Posts Tagged ‘Cuba’

Venezuela: a Corbynite touchstone. An unmitigated human and democratic disaster

10/08/2017, 06:03:39 PM

by Rob Marchant

It is not for months but, in fact, years that some of us have tried to draw attention to the pathological infatuation of Labour’s hard left (and even some of the soft left) to the Venezuelan regime of Hugo Chávez.

The attraction was straightforward: a kind of “Cuba-lite”, where in contrast defenders could always point to at least some kind of democracy, slanted towards the ruling party with various “cheats” though it was (such as the inequitable use of state television for propaganda). Not to mention, of course, a dazzling oil wealth which could comfortably mask the self-enriching activities of the ruling kleptocracy and still leave a bit of largesse to spread among its voters around election time, in the name of “true socialism”.

Indeed, so attractive was it that some of our current crop of hard-left doyennes, in perhaps less elevated times than they now sit, headed out for the Caribbean in 2012, the October of Chávez’s last election before his death.

Step forward, Diane Abbott and sidekick Owen Jones, “impartial observers” of the election. Except that they weren’t, of course, they were friends of one side only, as I helpfully pointed out to them while they were in Caracas as the guests of the Venezuelan National Electoral Council (run by a Chávez crony, incidentally).

Abbott, as patron of the Chávez-supporting Venezuela Solidarity Campaign, claimed without irony that she was “at pains to say that I wasn’t going to Venezuela to support any particular candidate”. So that’s all right, then.

It was an election, it should be noted, at which there were no international observers from any reputable organisation: only UNASUR, a regional body dominated by Venezuela itself. Then again, for 2012 Abbott, the likelihood of a formal Shadow Cabinet post probably seemed small, especially after various faux pas like the famous “white people love to divide and rule” comment. So she probably paid a little less attention to what might be the impact of her visit.

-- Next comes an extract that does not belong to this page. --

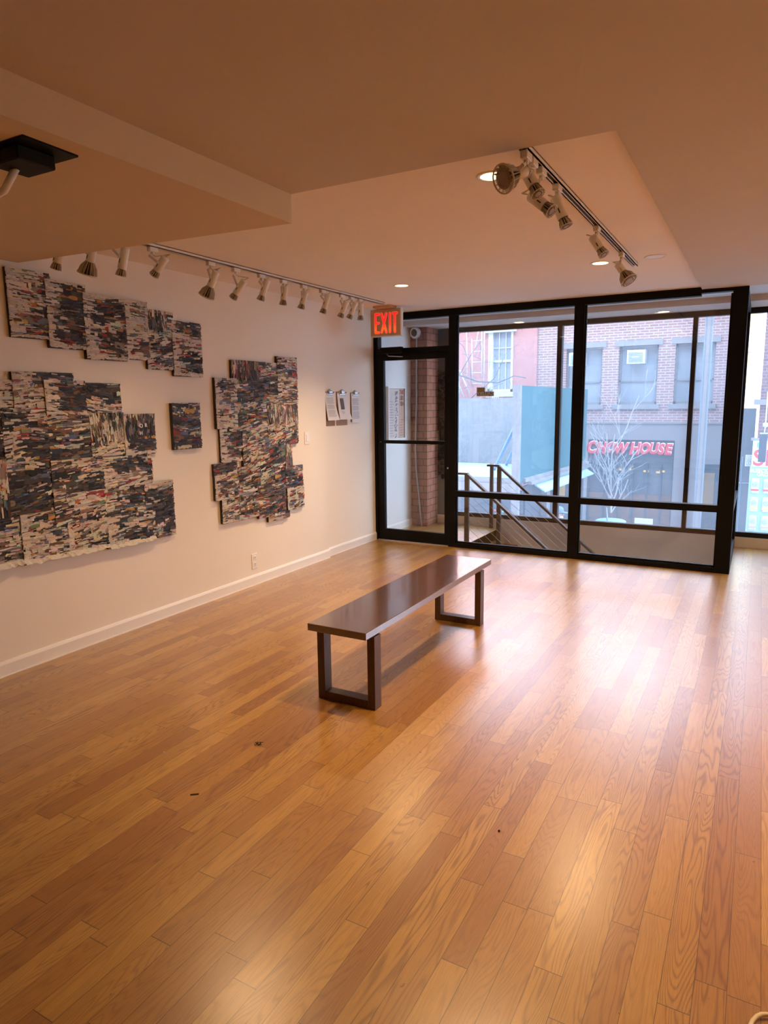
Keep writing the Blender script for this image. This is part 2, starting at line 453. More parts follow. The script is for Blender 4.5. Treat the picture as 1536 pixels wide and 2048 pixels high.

Oh, how dull and carping we were, who would criticise the Chávez regime or its slanted electoral system. But even then, all the signs were there. Why the need to invite, for want of a better word, your mates, to observe an election? Because, apart from UNASUR, no-one else came to the party. The EU and the UN had been invited to previous elections, why not this one? Could it be that the regime knew it would be heavily criticised for unfairness?